しかし、同時に21日間の猶予を与えられた。
確実に終わっていくのがわかっていながら、人は何に価値を見出し、何を為すべきか。
例えば世界に終わりが来なくても、人は其々いつか消えて無くなる事は約束されている。
しかし、空蝉の暮らしの猶予は余りに冗長で、多くの場合、その中で見付けるべき真の価値などうやむやにして、
気付けば人生という喧騒の中、ただ流されて生きることにさえ青息吐息を漏らすことになる。
しかし、その猶予の日数が明確にされた時、原初の祈りにも似た感情が唐突に発現する。
その世界では、殆どの人が最早生きるための手立てを考えることを放棄する。
人類の最後の希望が潰えたことは、既に物語の冒頭で知らされている。
途方の無い人力とあらゆる英知を費やしても、「それ」は止めることは出来なかったのだ。
人はそれぞれに自身が心の内で求めるものを模索し、行動に移し始める。
欲望のままに破壊を繰り返す者、禁じられた快楽を貪る者、ただただ性欲を満たす者。
誰もが社会生活の中で曖昧にしていた心の欲求は、世界の終わりを切っ掛けに辺り構わずその姿を明確にする。

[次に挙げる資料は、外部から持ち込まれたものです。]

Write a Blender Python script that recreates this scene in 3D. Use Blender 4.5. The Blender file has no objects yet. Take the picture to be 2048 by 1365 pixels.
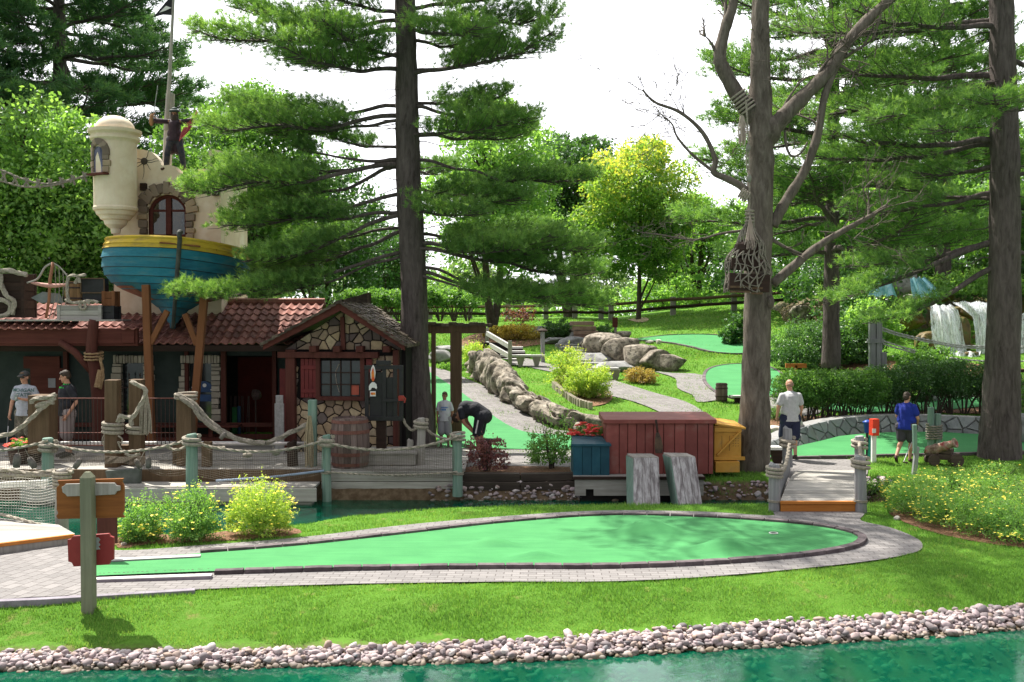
import bpy, bmesh, math, random
import numpy as np
from mathutils import Vector, Matrix, geometry
from mathutils.bvhtree import BVHTree
R = math.radians
SC = bpy.context.scene
COL = SC.collection
random.seed(7)
RG = np.random.default_rng(11)

# ------------------------------------------------------------------ camera
EYE = Vector((0, 0, 3.2)); F = 2050.0; PITCH = math.atan(51.5/F)
cd = bpy.data.cameras.new('camera'); cam = bpy.data.objects.new('camera', cd); COL.objects.link(cam)
cam.location = EYE; cam.rotation_euler = (R(90)-PITCH, 0, 0)
cd.sensor_width = 36; cd.lens = 36*F/2048; cd.clip_end = 3000; cd.clip_start = .05
SC.camera = cam
# ------------------------------------------------------------------ light
SUNV = Vector((-.46, .50, 1.12)).normalized()
SUN_EL = math.asin(SUNV.z); SUN_AZ = math.atan2(SUNV.x, SUNV.y)
w = bpy.data.worlds.new('World'); SC.world = w; w.use_nodes = True
nt = w.node_tree; nt.nodes.clear()
out = nt.nodes.new('ShaderNodeOutputWorld'); bg = nt.nodes.new('ShaderNodeBackground')
sky = nt.nodes.new('ShaderNodeTexSky'); sky.sky_type = 'NISHITA'; sky.sun_disc = False
sky.sun_elevation = SUN_EL; sky.sun_rotation = SUN_AZ; sky.dust_density = 3.0; sky.air_density = 1.0; sky.ozone_density = 1.0
# thin bright summer cloud over the sky
tc = nt.nodes.new('ShaderNodeTexCoord'); mp = nt.nodes.new('ShaderNodeMapping'); mp.inputs['Scale'].default_value = (1.2, 1.2, 3.2)
ns = nt.nodes.new('ShaderNodeTexNoise'); ns.inputs['Scale'].default_value = 1.6; ns.inputs['Detail'].default_value = 6; ns.inputs['Roughness'].default_value = .6
cr_ = nt.nodes.new('ShaderNodeValToRGB'); cr_.color_ramp.elements[0].position = .25; cr_.color_ramp.elements[1].position = .52
cr_.color_ramp.elements[0].color = (.7, .7, .7, 1)
mx = nt.nodes.new('ShaderNodeMix'); mx.data_type = 'RGBA'; mx.inputs[7].default_value = (9.5, 9.7, 10.2, 1)
nt.links.new(tc.outputs['Generated'], mp.inputs[0]); nt.links.new(mp.outputs[0], ns.inputs['Vector'])
nt.links.new(ns.outputs['Fac'], cr_.inputs[0]); nt.links.new(cr_.outputs[0], mx.inputs[0])
nt.links.new(sky.outputs[0], mx.inputs[6])
# the cloud sheet glows most on the sun's side of the sky
dp = nt.nodes.new('ShaderNodeVectorMath'); dp.operation = 'DOT_PRODUCT'; dp.inputs[1].default_value = Vector((SUNV.x*.6, SUNV.y+.3, .25)).normalized()
mr = nt.nodes.new('ShaderNodeMapRange'); mr.inputs[1].default_value = -.1; mr.inputs[2].default_value = .8; mr.inputs[3].default_value = 2.4; mr.inputs[4].default_value = 7.8
cb0 = nt.nodes.new('ShaderNodeCombineColor'); m3 = nt.nodes.new('ShaderNodeMath'); m3.operation = 'MULTIPLY'; m3.inputs[1].default_value = 1.05
nt.links.new(tc.outputs['Generated'], dp.inputs[0]); nt.links.new(dp.outputs['Value'], mr.inputs[0]); nt.links.new(mr.outputs[0], cb0.inputs[0]); nt.links.new(mr.outputs[0], cb0.inputs[1])
nt.links.new(mr.outputs[0], m3.inputs[0]); nt.links.new(m3.outputs[0], cb0.inputs[2]); nt.links.new(cb0.outputs[0], mx.inputs[7]); nt.links.new(mx.outputs[2], bg.inputs[0]); nt.links.new(bg.outputs[0], out.inputs[0])
bg.inputs[1].default_value = .135
sl = bpy.data.lights.new('sun', 'SUN'); sl.energy = 5.0; sl.angle = R(.53); sl.color = (1, .95, .86)
so = bpy.data.objects.new('sun', sl); COL.objects.link(so); so.rotation_euler = SUNV.to_track_quat('Z', 'Y').to_euler(); so.location = (-10, 10, 40)
SC.view_settings.view_transform = 'Standard'; SC.view_settings.look = 'None'; SC.view_settings.gamma = 1
SC.view_settings.exposure = 1.08
SC.cycles.max_bounces = 8; SC.cycles.transparent_max_bounces = 12; SC.cycles.transmission_bounces = 4

# ------------------------------------------------------------------ projection of photo points to places
CP, SP = math.cos(PITCH), math.sin(PITCH)
def ray(px, py):
    x = (px-1024)/F; y = (682.5-py)/F
    return Vector((x, CP+y*SP, -SP+y*CP))
def W(px, py, Y):
    d = ray(px, py); return EYE+d*(Y/d.y)
def Gz(px, py, z):
    d = ray(px, py); return EYE+d*((z-EYE.z)/d.z)
def sst(a, b, x):
    t = np.clip((np.asarray(x, float)-a)/(b-a), 0, 1); return t*t*(3-2*t)
ZW = -.387
HY = [20, 22.5, 24.5, 26, 28, 31, 35, 40, 46, 52, 58, 70, 100, 3000]
HZ = [.02, .03, .10, .30, .60, .95, 1.30, 1.85, 2.5, 2.95, 3.1, 2.8, 2.4, 2.4]
_hy = np.linspace(20, 120, 401); _hz = np.interp(_hy, HY, HZ)
_k = np.hanning(13); _k /= _k.sum(); _hz = np.convolve(np.pad(_hz, 6, mode='edge'), _k, 'valid')
def edge_w(x): return np.interp(x, [-60, -9, -5.14, -2.75, .4, 2.55, 4.9, 5.8, 9, 60], [9, 10.1, 10.3, 10.37, 10.6, 10.99, 11.42, 11.65, 12.3, 20])
def lip(x): return np.interp(x, [-60, -14, -7, -5, -3.2, -2.56, -1.03, .64, 4.35, 6, 60], [14.2, 14.2, 14.5, 14.95, 15.6, 16.2, 16.9, 17.1, 17.25, 17.3, 17.3])
def hgt(x, y):
    x = np.asarray(x, float); y = np.asarray(y, float)
    s = y-edge_w(x)
    near = np.where(s < 0, np.maximum(ZW+s*.4, -1.15), ZW+.127*np.clip(s/.33, 0, 1))
    near = near+np.where(s > .33, .26*sst(.25, 1.25, s), 0)
    far = np.interp(y, _hy, _hz)
    base = np.where(y < 20, near, far)
    base = np.where((y > 14) & (y < 20), 0.02*sst(14, 20, y), base)
    a = (y-lip(x))/.9; b = (20.15-y)/.75
    c = np.clip(np.minimum(a, b), 0, 1); c = c*c*(3-2*c)
    base = base-.95*c*(1-sst(5.9, 7.2, x))
    base = base+.6*sst(5, 11, x)*sst(36, 50, y)*(1-sst(60, 90, y))
    base = base+.5*sst(9, 15, x)*sst(29, 34, y)
    # gentle hummocks
    base = base+.05*np.sin(x*1.1+y*.5)*np.sin(y*.7-x*.3)*sst(28, 34, y)
    return base
def hz(x, y): return float(hgt(x, y))
def G(px, py):
    d = ray(px, py); t0 = 9.0/d.y; p = None
    t = t0
    while t*d.y < 160:
        p = EYE+d*t
        if p.z < hz(p.x, p.y): break
        t0 = t; t += .15/d.y
    a, b = t0, t
    for _ in range(18):
        m = (a+b)/2; p = EYE+d*m
        if p.z < hz(p.x, p.y): b = m
        else: a = m
    return EYE+d*b

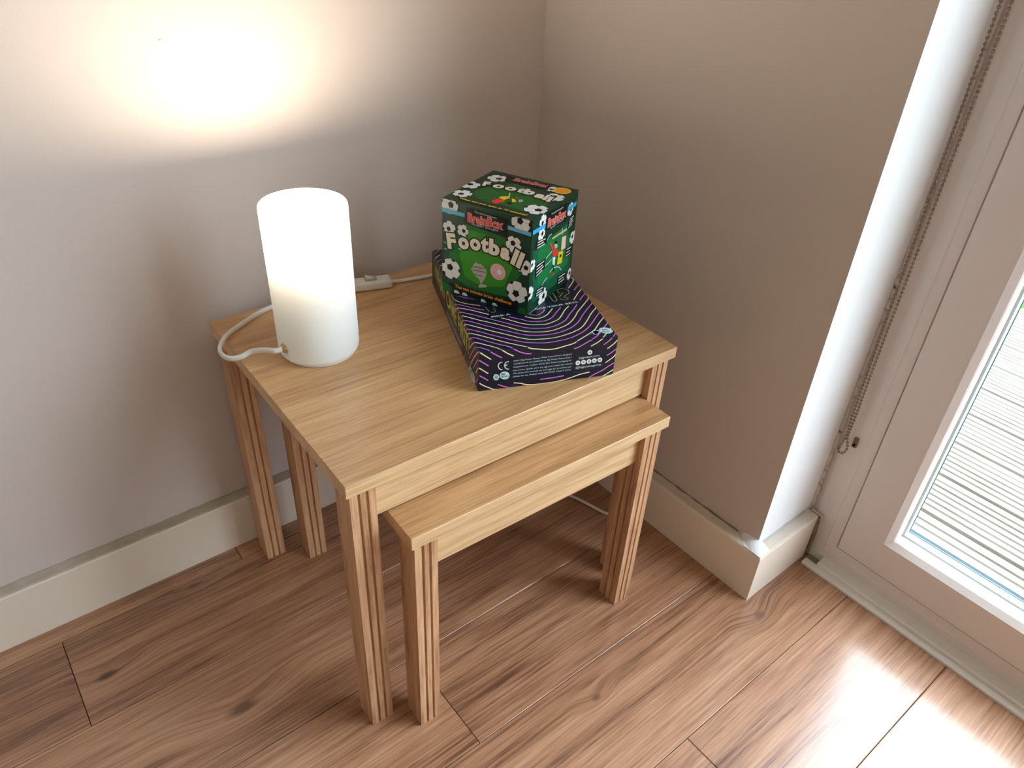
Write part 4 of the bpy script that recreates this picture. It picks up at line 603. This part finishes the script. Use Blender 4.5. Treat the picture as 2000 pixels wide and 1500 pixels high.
# ------------------------------------------------------------------ glazed door
D0 = .150
dr = st(empty('door_1', (0, 0, 0)), 'white framed glazed patio door', 'door')
def mitre(y0, y1, z0, z1, prof, names, m, parent):
    """rectangular frame in the plane x, mitred corners; prof = [(inset, x)...] closed outline; y0 is the left (larger) side"""
    cor = [(y0, z0, -1, 1), (y1, z0, 1, 1), (y1, z1, 1, -1), (y0, z1, -1, -1)]
    out = []
    for k in range(4):
        A, B = cor[k], cor[(k+1) % 4]; b = bmesh.new()
        va = [b.verts.new((x, A[0]+A[2]*d, A[1]+A[3]*d)) for d, x in prof]; vb = [b.verts.new((x, B[0]+B[2]*d, B[1]+B[3]*d)) for d, x in prof]
        n = len(prof)
        for i in range(n): b.faces.new((va[i], va[(i+1) % n], vb[(i+1) % n], vb[i]))
        b.faces.new(va); b.faces.new(vb); out.append(obj(names[k], b, m, parent))
    return out
N4 = ['bottom_rail', 'side_stile', 'top_rail', 'side_stile']
# outer frame, with the raised line along its middle
mitre(-W_, DY, -.0135, DZ, [(0, D0+.07), (0, D0+.003), (.012, D0), (.043, D0), (.044, D0-.0008), (.046, D0), (.0598, D0+.0012), (.0610, D0+.004), (.0610, D0+.07)], ['outer_frame_rail', 'outer_frame_jamb', 'outer_frame_head', 'outer_frame_jamb'], M_['white_pvc'], dr)
mitre(-W_-.0605, DY+.0605, .0465, DZ-.06, [(0, D0+.06), (0, D0+.005), (.009, D0+.005), (.006, D0+.06)], ['seal']*4, M_['seal'], dr)
def leaf(ya, yb):
    P = [(0, D0+.06), (0, D0-.001), (.0012, D0-.003), (.0588, D0-.003), (.0604, D0-.0045), (.0620, D0-.003), (.0690, D0+.0035), (.0703, D0+.0060), (.0715, D0+.0165), (.0700, D0+.0435), (.0530, D0+.06)]
    z0, z1 = .0505, DZ-.064
    mitre(ya, yb, z0, z1, P, ['sash_rail', 'sash_stile', 'sash_rail', 'sash_stile'], M_['white_pvc'], dr)
    g = .066
    obj('pane', box(D0+.019, D0+.023, yb+g, ya-g, z0+g, z1-g), M_['glass'], dr)
    obj('pane', box(D0+.039, D0+.043, yb+g, ya-g, z0+g, z1-g), M_['glass'], dr)
    mitre(ya-g, yb+g, z0+g, z1-g, [(0, D0+.024), (.0085, D0+.024), (.0085, D0+.038), (0, D0+.038)], ['spacer_bar']*4, M_['spacer'], dr)
    mitre(ya-g, yb+g, z0+g, z1-g, [(.0080, D0+.0365), (.0096, D0+.0365), (.0096, D0+.0388), (.0080, D0+.0388)], ['spacer_seal']*4, M_['spacer_seal'], dr)
leaf(-W_-.0625, -1.462); leaf(-1.466, DY+.0625)
# sealant between plaster and frame, grimy near the floor
bead_line('sealant_bead', [(D0-.004, -W_-.001, .100), (D0-.004, -W_-.001, 2.0)], .0036, M_['sealant'], dr, .03, 8, 8)
bead_line('sealant_bead', [(.141, -W_-.004, .095), (.143, -W_-.012, .092), (.147, -W_-.022, .088), (.149, -W_-.024, .05), (.150, -W_-.020, .018)], .0022, M_['sealant'], dr, .35, 9)
bead_line('sealant_bead', [(.139, -W_-.021, .088), (.1395, -W_-.0225, .05), (.141, -W_-.022, .012)], .0030, M_['grime'], dr, .4, 10)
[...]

そうかと思えば、日常を捨てず、淡々と生活する者達もいる。
絶望の最中、主人公の妻は早々に彼の元を後にし、不倫相手へと走る。
彼は保険営業マンとして生きてきた。
彼の人生で得たスキルは最早、多くの人達の為に何かをもたらす事は出来ない。
直ぐ近くの人一人を救うことすら出来ないだろう。
彼は、自らの過去を振り返って、何か心残りは無いだろうか?と考える。
このやりきれない孤独を、何とか和らげる方法は無いだろうか?とも。
心残りなど山ほどあっただろう。
しかし、彼が選んだ「最後の価値」は、かつて想い合い、離れてしまった最愛の人にもう一度会うこと、であった。
穏やかなる世界の終わり。
最良の人生の終わらせ方。
人々はせめて心に何かを抱きながら終わりを迎えたいと切望する。
それは「神」かも知れない。
或いは「満足」や「誇り」かも知れない。
多くの人が、自らの享楽に生きる中、
都市に灯りを点す為、文明の火を絶やさぬ為インフラ機能を保つ人たちがいる。
迫り来る終わりや都市の状況を伝えるためカメラの前でただ一人話すアンカーがいる。
最後の最後まで、自らの務めを果たした人達も、
本当の最後に備えるため、それぞれ大切な人のもとへ帰っていく。
愛する人、あなたに何を伝えよう。
きっと何だっていいだろう。
今、ここにこうしていることが、人生の答えなんだから。